What Do We Want from Museums?

By Anna Seger

Many works of art transcend their frame metaphorically; Marc Chagall’s America Windows do so literally. Watery blue light seeps out from behind the stained glass, engulfing the gallery and viewer into the depths of its dreamy world. Symbols and scenes of history, music, painting, literature, architecture, theater, and dance stretch across the glowing panels—fragments of a shared cultural memory. When I first encountered the windows as a teenager visiting the Art Institute of Chicago, I recall lingering at the grand display far longer than I did in front of most paintings. It had a spellbinding quality, with new designs and dimensions of color and light opening up the longer I looked. 

Ferris Bueller’s Day Off (1986)

Chagall created and gifted the triptych to the Art Institute in 1977 for the U.S. Bicentennial, an homage to the country that sheltered him after his rescue from Nazi-occupied France in 1941. Though he eventually returned to Europe, he carried a deep gratitude for the artistic freedom and support he found during his exile in the United States.

Barely fifty years since the America Windows, the vision of the country Chagall captured in the stained glass piece feels increasingly fragile. The National Speech Index reports that, as of January 2026, nearly three-quarters of surveyed Americans believe freedom of expression is heading in the wrong direction. The growing sense of pessimism is particularly pointed as the country approaches its next landmark anniversary this July. Since the March 2025 executive order “Restoring Truth and Sanity to American History,” the Trump administration has targeted museums that embrace critical histories of the US, commanding them to instead highlight the country’s “unmatched record of advancing liberty, prosperity, and human flourishing.” More recently, the White House has pressured the Smithsonian to share its plans for 250th anniversary exhibitions and programs, threatening to withhold federal funding if the administration does not receive enough materials for a content review. This surge of intense scrutiny and attention underscores an important fact: museums hold real cultural power. 

But, in the face of instability and suffering, what can these spaces really do for us? Why should we care about visiting museums and looking at art when the world’s problems seem to demand immediate action?

Museums are uniquely positioned to foster several dual, seemingly opposed experiences. They are spaces for social engagement and inward contemplation; for escaping reality and facing it; for feeling comfort and confronting uncertainty. The museum’s charge is to collect, preserve, and animate objects and artworks, but curatorial work has limits. What a visitor gets out of a museum largely relies on how they engage with it. 
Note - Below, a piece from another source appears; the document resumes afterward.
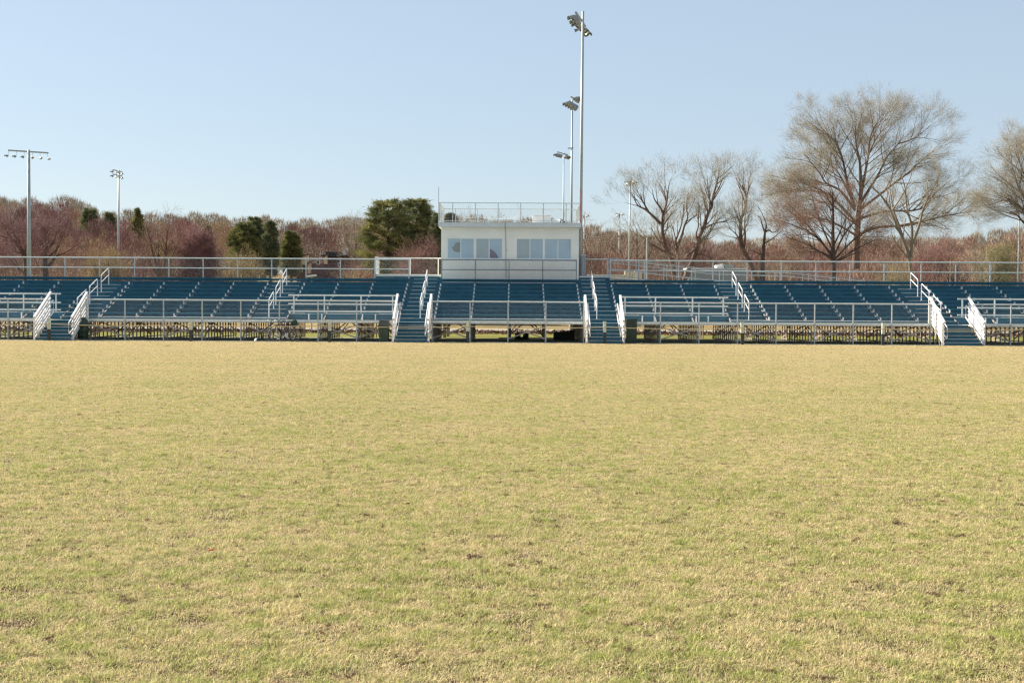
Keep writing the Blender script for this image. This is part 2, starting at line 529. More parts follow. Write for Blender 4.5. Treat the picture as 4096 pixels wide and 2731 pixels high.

As social spaces, museums carry a lot of implicit rules. In Museum Bodies: The Politics and Practices of Visiting and Viewing, Helen Rees Leahy examines how, traditionally, museums have prescribed silent, ocular observation as the proper, sophisticated method of engaging with works. It can be intimidating to visit a museum without an artistic or intellectual background, and visitors often desire—consciously or not—to signal their capacity to look and understand a work of art. Performance artists like Marina Abramović and Tino Sehgal have made it a central part of their technique to implicate audiences in pieces that illuminate and interrogate the habitual, passive viewing museums often foster.

(Sourced through Pinterest)

Museums are, of course, not ideal or neutral authorities. Often, they are deeply flawed institutions. Despite this, they are also uniquely equipped to offer visitors the experience of transformation through artistic engagement. 

In a culture of distraction, spaces that encourage sustained attention, critical reflection, and meaningful connection are more important than ever. As we become increasingly disconnected from the world, events, and people around us, we tend towards a narrowness of sympathy. Martha Nussbaum argues in Political Emotions: Why Love Matters for Justice that democracies depend on cultivating political emotions, or shared civic feelings of empathy, compassion, hope, purpose, and love. Without these emotional bonds, divisions fester and societies fracture. Museums, with their ability to slow us down and open us up, can help develop these political emotions on an individual and cultural level. 

Chagall once said, “In our life there is a single colour, as on an artist’s palette, which provides the meaning of life and art. It is the colour of love.” This sentiment permeates the America Windows, which imagine a country united not through blind patriotism but through art, community, and history.

The next time you visit a museum, try to move through it with intention. Look at a work of art for longer than you normally would. Invent a story or meaning for it. Let yourself feel something about it. Share your impressions with a fellow visitor, or, if you’re feeling particularly brave, ask them about theirs. You will feel a more intimate connection not only to the art, but more importantly to your community and to yourself.